As the global oil industry recovers from one of the worst slumps in its history, the biggest international energy companies are keeping their checkbooks closed and tightening up on investment so as to boost returns to shareholders. National oil companies in the Middle East, home to 48 percent of the world’s reserves, are bucking the trend.

Iraq, Saudi Arabia, Kuwait and the United Arab Emirates are among Middle Eastern producers that are drilling wells to maintain or boost output, in an expansion comparable to the surge in U.S. shale oil since 2010. Abu Dhabi, home to most of the U.A.E.’s oil deposits, this month increased planned spending by 22 percent to exploit recent discoveries and raise capacity.

“Globally we’re looking at a pretty flat picture, but underneath that headline number there is growth in some areas” of upstream investment, said Richard Mallinson, an analyst with consultant Energy Aspects Ltd. in London. “We’re beginning to see a pick up in activity from some of the state-owned producers in the Middle East.”

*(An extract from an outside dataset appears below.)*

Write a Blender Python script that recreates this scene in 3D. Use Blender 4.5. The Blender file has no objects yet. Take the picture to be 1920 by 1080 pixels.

Read: OPEC Considers 2019 Oil Production Cuts in Yet Another U-Turn

Ministers from OPEC and allied producers met in Abu Dhabi on Sunday to discuss scenarios including the possibility of cutting output. Crude futures are wilting in the face of another historic shale boom, prompting the suppliers to discuss an about-face in production just months after they agreed in June to pump additional barrels to cool prices.

The planned boost in capacity signals that Persian Gulf producers want to be ready to meet future demand. Almost two-thirds of the 7.8 million barrels of extra oil that OPEC expects the world to need in 2025 could come from planned capacity expansions in Iraq, Kuwait and Abu Dhabi, Bloomberg calculations show.

“There are many countries that are suffering production declines, therefore we need to continue to invest,” U.A.E. Energy Minister Suhail Al Mazrouei told reporters on Sunday in Abu Dhabi.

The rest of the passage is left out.